Mindfulness can be achieved when we make an effort to step into the present moment. So how do you put it into practice come mealtime?

1. Chew your food more slowly. Our body’s physical response to hunger is salivation which triggers hormonal responses essential for proper digestion. In order to breakdown the food we eat and absorb its nutrients many process need to take place within the mouth, throat, and GI tract.

When we eat quickly we tend to overeat because our brain doesn’t have time to tell our bodies that we are satiated.

2. Put down the phone, stowaway the children’s tablets, and shut off the T.V. Seriously, give electronics a rest during mealtimes. It will bring you in to the present moment. Eating in front of the television has been shown to be a contributing factor to obesity. Many studies have revealed that we overeat when we watch television. Developing a habit of eating while zoned out on our phones is not good for our overall health or conducive to satisfying meals.

When we disassociate from our external environment while eating through the use of electronics we aren’t fully present in our bodies and can’t appreciate the food in front of us. We also tend to reach for less nutritious and more processed food products when we aren’t fully present during mealtimes.

The goal of any meal is to consciously nourish ourselves, not just thoughtlessly transport food to our mouths as we engage with a television show or send a work email.

3. Appreciate the process that your food went through to get to your table.
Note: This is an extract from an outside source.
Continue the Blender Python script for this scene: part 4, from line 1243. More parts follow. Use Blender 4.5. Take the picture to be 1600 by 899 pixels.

Read the nutrition labels of your food, know what you’re putting in your body and why. Think about all the ways that what your eating is benefitting your body. Hold it in your hands or fingers, smell it, and enjoy the incredible flavors that it has to offer!

I know this seems far out— but it’s OKAY to enjoy the food you eat and make it known. Close your eyes while you taste the first bite of your favorite dishes. Tell the people around you what you notice about the meal. Appreciate the sustenance it provides you with.